Some contrarian investors and academic economists have made the call ('put' in trading terms) that gold is now inflated and in a bubble - thus should reverse it's trend. Their theorized aspect here is that gold was a rush buy when the US dollar declined rapidly in March 2009. The analysis is somewhat correct but not entirely sufficient as gold generally have been on a steady incline; so panic buying cannot be solely placed in the equation. Essentially if gold was to correct significantly it should have already, this can be seen on the 7th July 2008 when the US dollar was at an all time low of 0.71 cents and gold was at 967 an ounce.
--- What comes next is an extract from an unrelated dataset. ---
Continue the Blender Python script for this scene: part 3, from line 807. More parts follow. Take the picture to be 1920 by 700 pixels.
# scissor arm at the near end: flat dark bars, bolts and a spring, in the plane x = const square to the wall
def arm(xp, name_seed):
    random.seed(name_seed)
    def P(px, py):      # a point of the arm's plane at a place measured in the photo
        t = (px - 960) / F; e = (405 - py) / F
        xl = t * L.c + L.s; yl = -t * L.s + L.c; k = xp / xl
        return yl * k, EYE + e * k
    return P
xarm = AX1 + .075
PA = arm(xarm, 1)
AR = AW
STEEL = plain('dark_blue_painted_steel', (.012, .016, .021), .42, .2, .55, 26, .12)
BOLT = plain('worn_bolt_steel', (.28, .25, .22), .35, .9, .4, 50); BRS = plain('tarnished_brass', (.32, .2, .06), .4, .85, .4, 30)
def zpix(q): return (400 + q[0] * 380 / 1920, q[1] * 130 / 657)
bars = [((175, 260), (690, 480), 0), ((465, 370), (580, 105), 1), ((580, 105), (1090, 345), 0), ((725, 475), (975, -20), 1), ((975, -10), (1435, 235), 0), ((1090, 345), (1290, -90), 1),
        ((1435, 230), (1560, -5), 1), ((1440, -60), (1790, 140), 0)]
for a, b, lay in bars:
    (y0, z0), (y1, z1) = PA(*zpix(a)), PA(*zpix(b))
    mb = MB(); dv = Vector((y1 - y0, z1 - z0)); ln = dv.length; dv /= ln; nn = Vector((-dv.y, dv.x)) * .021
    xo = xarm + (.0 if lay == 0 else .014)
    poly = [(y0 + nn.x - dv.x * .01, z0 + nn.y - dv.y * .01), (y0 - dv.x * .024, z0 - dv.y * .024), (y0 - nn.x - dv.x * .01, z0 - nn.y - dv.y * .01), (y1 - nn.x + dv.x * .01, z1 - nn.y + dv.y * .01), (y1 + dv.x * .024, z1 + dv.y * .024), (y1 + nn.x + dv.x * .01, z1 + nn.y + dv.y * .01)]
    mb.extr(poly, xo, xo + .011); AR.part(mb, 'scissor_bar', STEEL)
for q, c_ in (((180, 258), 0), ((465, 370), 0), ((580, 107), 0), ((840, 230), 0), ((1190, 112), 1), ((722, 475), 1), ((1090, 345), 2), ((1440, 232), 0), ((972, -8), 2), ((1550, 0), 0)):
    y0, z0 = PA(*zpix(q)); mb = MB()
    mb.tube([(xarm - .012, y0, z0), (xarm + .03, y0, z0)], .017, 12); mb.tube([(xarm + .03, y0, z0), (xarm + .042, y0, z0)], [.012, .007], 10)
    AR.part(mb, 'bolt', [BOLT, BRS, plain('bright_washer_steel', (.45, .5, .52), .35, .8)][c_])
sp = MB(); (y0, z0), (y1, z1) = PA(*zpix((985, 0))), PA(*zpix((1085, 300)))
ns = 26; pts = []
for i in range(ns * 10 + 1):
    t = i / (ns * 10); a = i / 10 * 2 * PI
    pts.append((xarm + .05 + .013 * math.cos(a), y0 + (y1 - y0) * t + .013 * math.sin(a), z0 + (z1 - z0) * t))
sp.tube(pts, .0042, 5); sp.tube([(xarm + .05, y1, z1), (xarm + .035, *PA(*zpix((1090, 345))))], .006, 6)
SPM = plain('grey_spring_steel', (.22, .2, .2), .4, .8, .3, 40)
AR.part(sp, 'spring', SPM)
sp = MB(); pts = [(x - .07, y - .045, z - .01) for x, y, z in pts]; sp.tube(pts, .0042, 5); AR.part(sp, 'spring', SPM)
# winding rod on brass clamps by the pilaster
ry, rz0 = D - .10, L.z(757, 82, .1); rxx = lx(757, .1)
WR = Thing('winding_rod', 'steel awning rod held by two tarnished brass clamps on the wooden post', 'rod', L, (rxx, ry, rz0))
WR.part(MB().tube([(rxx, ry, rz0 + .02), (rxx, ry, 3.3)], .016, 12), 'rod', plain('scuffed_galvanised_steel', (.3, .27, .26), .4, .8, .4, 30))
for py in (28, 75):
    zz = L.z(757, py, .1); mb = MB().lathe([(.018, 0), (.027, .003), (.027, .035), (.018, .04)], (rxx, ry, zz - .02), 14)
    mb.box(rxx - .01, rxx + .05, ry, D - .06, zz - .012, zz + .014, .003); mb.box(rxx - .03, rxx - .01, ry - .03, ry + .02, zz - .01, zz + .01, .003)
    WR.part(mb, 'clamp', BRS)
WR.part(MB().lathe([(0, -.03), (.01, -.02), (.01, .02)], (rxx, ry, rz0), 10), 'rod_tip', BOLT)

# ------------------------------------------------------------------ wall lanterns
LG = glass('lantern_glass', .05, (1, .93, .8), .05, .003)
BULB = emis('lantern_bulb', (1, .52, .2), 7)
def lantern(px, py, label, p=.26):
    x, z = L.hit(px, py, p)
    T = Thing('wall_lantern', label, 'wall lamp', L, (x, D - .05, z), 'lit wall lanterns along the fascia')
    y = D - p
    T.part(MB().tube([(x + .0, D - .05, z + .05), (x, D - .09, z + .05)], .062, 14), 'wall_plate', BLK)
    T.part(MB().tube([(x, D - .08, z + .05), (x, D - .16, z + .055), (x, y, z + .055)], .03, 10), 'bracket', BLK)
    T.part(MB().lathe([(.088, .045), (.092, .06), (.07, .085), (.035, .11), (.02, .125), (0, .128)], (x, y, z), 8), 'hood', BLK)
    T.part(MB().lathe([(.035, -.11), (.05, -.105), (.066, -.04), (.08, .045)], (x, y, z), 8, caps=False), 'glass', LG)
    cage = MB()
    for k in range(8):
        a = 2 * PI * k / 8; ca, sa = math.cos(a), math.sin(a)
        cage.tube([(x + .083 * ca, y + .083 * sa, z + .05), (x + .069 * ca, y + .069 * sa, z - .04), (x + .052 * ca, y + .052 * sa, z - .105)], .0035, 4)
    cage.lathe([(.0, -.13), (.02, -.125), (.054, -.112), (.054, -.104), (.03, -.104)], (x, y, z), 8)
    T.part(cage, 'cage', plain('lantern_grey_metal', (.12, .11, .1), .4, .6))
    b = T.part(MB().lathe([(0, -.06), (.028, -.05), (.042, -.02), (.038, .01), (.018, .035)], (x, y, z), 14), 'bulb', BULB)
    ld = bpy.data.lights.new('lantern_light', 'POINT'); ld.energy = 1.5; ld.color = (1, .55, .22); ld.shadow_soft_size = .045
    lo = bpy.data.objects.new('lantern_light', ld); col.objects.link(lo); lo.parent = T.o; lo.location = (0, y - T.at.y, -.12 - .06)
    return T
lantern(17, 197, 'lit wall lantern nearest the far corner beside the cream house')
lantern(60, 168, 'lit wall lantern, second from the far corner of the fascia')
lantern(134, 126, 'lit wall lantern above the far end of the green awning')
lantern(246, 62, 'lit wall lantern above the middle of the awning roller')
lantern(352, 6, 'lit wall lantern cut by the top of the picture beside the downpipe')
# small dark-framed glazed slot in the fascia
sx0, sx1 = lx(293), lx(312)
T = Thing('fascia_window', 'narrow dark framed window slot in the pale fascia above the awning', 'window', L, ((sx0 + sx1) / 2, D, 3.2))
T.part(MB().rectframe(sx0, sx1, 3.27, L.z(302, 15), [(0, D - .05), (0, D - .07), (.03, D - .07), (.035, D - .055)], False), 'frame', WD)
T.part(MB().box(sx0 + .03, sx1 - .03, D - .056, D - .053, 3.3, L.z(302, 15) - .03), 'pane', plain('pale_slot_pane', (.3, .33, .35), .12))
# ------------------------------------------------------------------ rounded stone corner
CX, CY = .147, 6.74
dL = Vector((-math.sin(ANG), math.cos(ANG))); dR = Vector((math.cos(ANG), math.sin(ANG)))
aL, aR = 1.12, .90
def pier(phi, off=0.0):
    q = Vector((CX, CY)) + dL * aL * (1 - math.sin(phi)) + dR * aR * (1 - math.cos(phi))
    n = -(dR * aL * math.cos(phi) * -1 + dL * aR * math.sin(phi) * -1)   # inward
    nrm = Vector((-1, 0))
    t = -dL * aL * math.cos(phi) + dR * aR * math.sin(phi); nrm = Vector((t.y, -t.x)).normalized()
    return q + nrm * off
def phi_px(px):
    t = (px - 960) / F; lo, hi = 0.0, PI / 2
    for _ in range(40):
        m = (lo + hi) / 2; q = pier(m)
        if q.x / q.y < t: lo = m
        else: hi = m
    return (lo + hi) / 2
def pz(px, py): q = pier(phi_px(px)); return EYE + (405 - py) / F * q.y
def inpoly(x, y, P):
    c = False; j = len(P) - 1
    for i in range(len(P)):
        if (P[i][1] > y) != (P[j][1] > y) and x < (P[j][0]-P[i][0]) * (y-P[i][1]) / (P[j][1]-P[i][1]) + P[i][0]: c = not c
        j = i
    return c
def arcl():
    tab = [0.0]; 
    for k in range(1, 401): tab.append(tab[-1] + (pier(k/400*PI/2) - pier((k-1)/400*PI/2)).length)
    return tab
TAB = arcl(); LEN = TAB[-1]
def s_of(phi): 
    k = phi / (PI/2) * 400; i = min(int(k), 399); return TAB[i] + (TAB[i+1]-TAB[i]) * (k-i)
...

The correction occurred when the USD gained strength on the 14 July 2008 from there gold dropped to 699 and the USD rose to 88 cents on the 10 March 2009. Gold overall closed at 723 in 2008 (October) and from December 2008 gold rose to the current market price (1,124 December 2009) and the USD weakened to 76 cents (December 2009).

This has been just over a year of gains for gold.

Within that 1yr period the corrections against gold have been mild, the reason being is that the USD is an unstable and weak currency, the US ecomomy is weak and usable and US deficits will eventually bleed into a debt crisis at some point. Gold tested highs this year (2009) on the back of risk aversion that never really abated. From Dubai, Greece and the rest of Europe there is a festering problem of sovereign funds defaulting. So from the last 8mths risk has been on and off which in turn has caused volatility within tight indices trading ranges, nevertheless gold has been a safe haven.

As discussed in Gold price breakout on a 'mini' crisis 2009 (update4) - 'mini' crisis is now here gold is comfortable in its trading range, a significant pullback would be to the 990 price, with the market unsure that a economic recovery has actually started and a strange form of stagflation is falling onto the US economy. Gold is still a buy.